When ultrashort optical pulses propagate as a soliton inside optical fibers, the presence of higher-order dispersion leads to transfer of energy from the soliton to a narrowband resonance in the form of dispersive waves (DW). The frequency of the radiation is determined by a phase-matching condition in the form of a polynomial whose coefficients depend on the numerical values of the third-and higher-order dispersion coefficients. In this paper we show that there is a striking correlation between the number of zero-dispersion points (ZDPs) and the generation of DW peaks. Detailed simulations indicate that the number of ZDPs present in a specific dispersion profile is an excellent predictor of the number of dispersive peaks created in the output pulse spectrum. A fiber with a single ZDP only has one DW peak, and a fiber with two ZDPs always exhibits dual DW peaks.

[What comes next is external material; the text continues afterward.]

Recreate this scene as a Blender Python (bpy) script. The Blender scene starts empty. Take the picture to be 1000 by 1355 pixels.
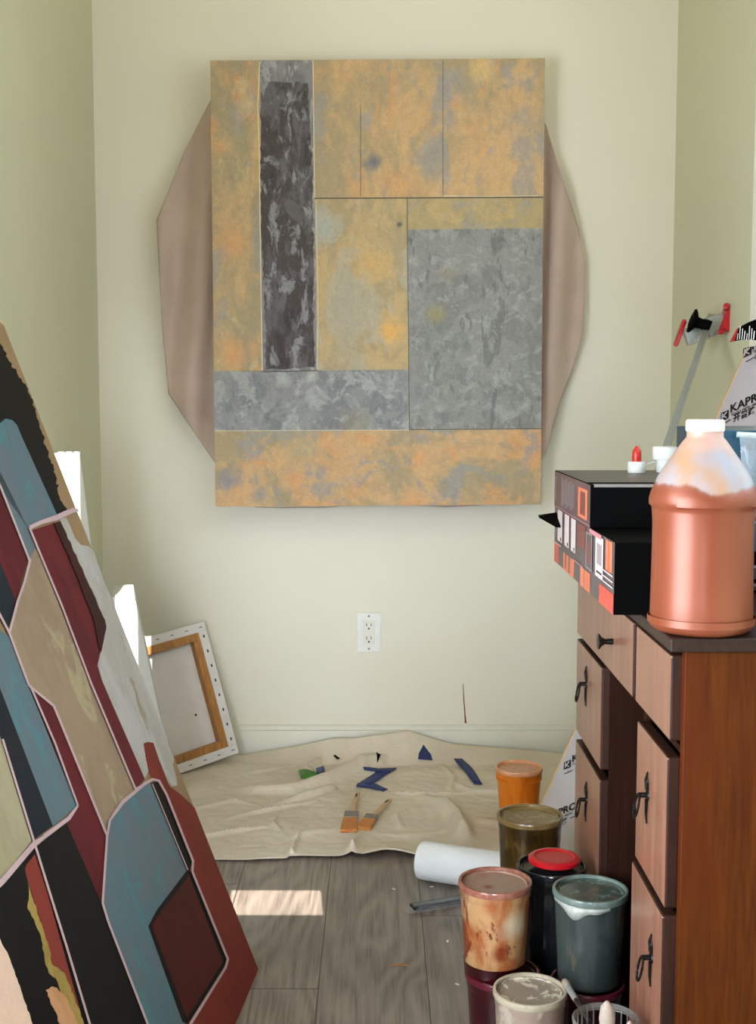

Moreover, no DW can be expected in a fiber that has no zero-dispersion crossings over the entire range of wavelengths. We examine numerically dispersion profiles with as many as six ZDPs and find that this criterion always holds. Another interesting feature we notice is that, if the frequency of the ZDP is larger (smaller) than the operating frequency, DWs fall on the higher (lower) frequency side of the operating frequency. Therefore there is a possibility to generate two DW peaks on in same side (blue or red side) of the output pulse spectrum by tailoring the dispersion curve suitably.